• Exercise goal
Filter the listing and keep only the lines with the word "from".

• Task data
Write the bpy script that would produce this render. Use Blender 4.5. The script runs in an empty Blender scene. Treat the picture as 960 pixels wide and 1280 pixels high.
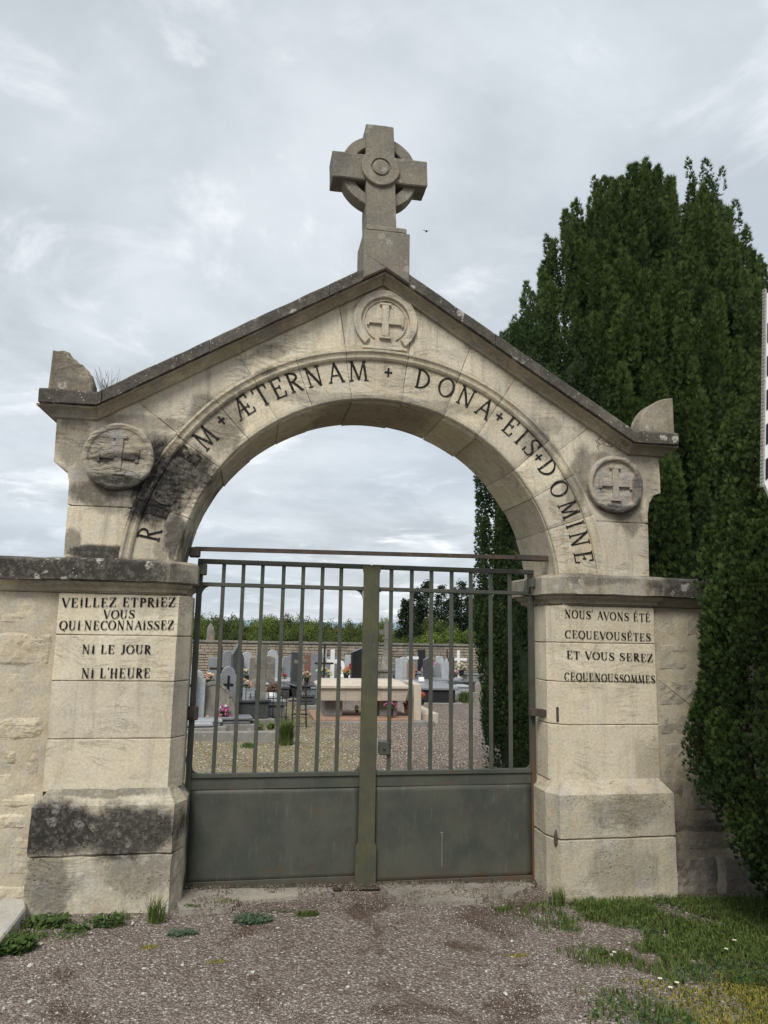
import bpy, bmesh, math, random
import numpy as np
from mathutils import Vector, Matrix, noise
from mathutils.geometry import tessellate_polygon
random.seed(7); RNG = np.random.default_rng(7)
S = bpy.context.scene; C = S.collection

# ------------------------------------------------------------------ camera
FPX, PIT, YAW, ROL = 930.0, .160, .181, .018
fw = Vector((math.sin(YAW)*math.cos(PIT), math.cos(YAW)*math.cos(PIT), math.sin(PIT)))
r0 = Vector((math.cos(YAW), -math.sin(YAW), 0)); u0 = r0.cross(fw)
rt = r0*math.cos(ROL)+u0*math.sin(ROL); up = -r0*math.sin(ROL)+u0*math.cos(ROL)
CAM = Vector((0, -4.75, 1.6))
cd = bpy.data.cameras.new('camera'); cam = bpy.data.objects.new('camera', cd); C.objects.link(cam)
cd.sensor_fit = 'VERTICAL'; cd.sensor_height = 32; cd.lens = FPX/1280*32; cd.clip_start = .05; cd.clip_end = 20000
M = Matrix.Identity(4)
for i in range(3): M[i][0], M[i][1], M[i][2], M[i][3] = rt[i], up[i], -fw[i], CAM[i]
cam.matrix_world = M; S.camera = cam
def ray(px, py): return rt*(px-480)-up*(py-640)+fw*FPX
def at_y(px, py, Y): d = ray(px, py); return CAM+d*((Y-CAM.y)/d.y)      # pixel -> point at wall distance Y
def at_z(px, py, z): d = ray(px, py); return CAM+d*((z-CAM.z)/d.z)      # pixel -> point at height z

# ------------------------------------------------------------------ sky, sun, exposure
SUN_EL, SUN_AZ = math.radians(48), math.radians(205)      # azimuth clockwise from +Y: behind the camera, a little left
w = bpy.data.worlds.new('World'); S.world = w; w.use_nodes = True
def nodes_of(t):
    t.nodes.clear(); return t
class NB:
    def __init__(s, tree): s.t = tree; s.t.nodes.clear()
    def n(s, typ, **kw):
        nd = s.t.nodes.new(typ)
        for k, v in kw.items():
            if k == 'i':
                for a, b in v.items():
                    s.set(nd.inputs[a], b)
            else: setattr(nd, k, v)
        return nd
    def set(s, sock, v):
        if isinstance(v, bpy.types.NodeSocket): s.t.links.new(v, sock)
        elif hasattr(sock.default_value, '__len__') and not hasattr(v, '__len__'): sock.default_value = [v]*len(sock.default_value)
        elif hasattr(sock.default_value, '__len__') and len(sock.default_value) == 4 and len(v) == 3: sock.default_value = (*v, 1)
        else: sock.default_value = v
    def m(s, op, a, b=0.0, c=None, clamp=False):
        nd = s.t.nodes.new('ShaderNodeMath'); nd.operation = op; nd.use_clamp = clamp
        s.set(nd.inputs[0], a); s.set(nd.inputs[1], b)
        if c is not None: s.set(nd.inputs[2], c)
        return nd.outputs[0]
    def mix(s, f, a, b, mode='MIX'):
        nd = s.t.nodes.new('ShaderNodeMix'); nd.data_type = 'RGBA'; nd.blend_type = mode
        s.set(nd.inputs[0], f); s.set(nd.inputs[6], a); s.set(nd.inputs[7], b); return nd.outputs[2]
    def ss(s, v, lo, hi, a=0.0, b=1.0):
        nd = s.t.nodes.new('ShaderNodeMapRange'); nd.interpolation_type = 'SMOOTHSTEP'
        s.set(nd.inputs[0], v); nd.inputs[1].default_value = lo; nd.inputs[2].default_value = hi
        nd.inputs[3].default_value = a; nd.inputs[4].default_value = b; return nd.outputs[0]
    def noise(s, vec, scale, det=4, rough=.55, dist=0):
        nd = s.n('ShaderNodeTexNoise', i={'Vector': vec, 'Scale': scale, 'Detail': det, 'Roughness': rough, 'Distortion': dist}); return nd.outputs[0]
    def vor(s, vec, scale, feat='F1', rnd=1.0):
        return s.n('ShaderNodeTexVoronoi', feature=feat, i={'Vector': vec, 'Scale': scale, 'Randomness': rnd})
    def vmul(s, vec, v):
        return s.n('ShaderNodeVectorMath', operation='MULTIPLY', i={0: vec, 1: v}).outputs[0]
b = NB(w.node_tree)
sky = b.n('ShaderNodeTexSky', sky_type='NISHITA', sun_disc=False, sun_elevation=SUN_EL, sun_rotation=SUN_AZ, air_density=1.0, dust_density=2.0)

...

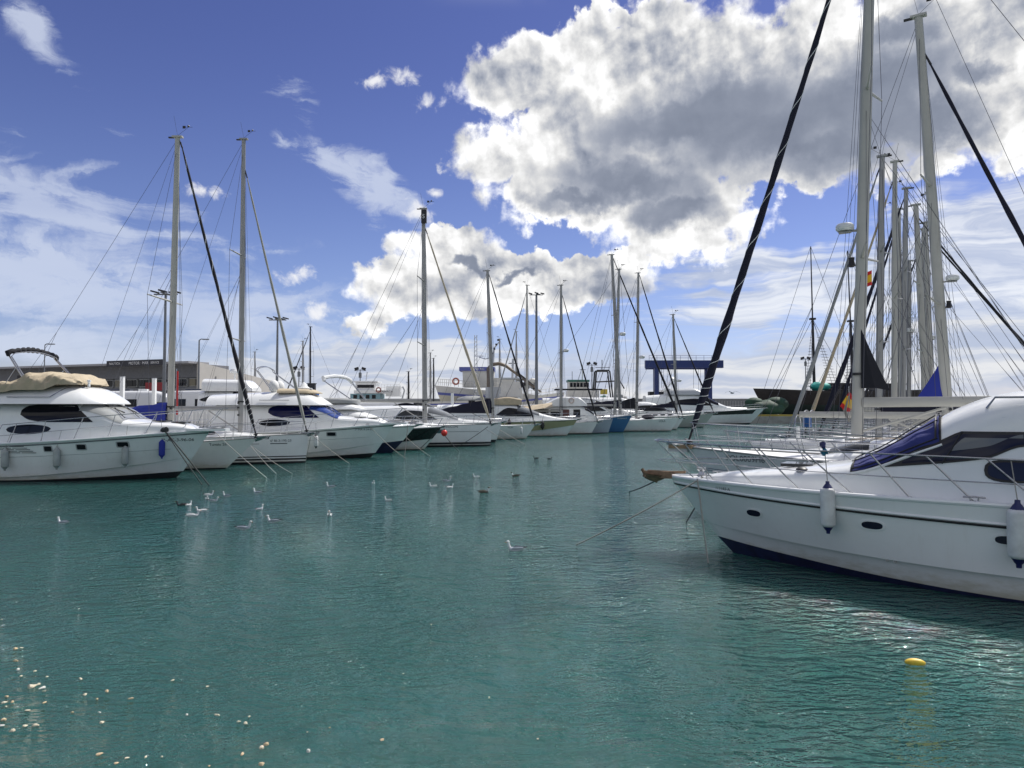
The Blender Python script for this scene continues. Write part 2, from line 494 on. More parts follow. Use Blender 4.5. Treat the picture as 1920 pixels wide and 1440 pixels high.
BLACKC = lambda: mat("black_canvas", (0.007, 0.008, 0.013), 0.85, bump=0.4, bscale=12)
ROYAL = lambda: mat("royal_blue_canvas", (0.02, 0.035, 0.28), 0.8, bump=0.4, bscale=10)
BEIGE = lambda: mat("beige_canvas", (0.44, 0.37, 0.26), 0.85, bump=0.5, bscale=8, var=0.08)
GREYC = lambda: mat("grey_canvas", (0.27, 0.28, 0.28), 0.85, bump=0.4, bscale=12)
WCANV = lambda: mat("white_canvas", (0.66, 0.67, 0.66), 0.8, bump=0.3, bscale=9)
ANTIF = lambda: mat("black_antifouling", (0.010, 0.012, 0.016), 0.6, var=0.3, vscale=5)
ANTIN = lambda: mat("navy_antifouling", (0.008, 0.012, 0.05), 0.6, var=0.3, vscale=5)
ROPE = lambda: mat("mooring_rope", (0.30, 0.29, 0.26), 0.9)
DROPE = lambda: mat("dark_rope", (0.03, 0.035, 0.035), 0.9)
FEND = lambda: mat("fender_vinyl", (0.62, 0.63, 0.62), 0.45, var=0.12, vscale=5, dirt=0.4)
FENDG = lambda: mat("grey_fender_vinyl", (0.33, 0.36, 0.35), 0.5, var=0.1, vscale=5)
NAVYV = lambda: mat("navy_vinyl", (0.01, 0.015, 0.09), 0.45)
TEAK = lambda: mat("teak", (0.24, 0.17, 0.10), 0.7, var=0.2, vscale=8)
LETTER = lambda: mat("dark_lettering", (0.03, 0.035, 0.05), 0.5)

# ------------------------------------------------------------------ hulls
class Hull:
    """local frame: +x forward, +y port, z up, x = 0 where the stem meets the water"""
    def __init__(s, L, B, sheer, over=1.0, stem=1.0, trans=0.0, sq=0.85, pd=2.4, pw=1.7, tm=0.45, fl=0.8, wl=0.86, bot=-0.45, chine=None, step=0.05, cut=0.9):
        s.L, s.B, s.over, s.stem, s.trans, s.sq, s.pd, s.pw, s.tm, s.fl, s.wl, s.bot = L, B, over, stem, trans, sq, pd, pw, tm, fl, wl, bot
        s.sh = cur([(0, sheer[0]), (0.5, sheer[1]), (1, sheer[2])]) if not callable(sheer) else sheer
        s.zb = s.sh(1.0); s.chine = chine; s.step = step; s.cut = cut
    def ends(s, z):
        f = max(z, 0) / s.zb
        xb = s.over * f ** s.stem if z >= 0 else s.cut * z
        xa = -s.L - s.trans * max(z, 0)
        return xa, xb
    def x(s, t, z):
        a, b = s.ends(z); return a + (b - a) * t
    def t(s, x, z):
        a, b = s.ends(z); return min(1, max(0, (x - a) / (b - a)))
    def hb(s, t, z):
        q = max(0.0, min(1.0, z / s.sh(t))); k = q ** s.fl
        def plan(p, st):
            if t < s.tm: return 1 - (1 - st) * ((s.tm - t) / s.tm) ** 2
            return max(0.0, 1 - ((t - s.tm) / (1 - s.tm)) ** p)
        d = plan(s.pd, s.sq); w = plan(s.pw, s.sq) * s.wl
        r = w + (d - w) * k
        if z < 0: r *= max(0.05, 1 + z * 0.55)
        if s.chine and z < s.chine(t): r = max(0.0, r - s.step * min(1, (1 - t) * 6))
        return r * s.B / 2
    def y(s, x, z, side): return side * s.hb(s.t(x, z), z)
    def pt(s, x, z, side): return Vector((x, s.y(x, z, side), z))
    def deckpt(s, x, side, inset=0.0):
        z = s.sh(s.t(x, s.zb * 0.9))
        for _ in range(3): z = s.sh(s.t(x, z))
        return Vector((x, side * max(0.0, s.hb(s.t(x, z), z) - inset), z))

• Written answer
from mathutils import Vector, Matrix, noise
from mathutils.geometry import tessellate_polygon
SUN_EL, SUN_AZ = math.radians(48), math.radians(205)      # azimuth clockwise from +Y: behind the camera, a little left
The Blender Python script for this scene continues. Write part 2, from line 494 on. More parts follow. Use Blender 4.5. Treat the picture as 1920 pixels wide and 1440 pixels high.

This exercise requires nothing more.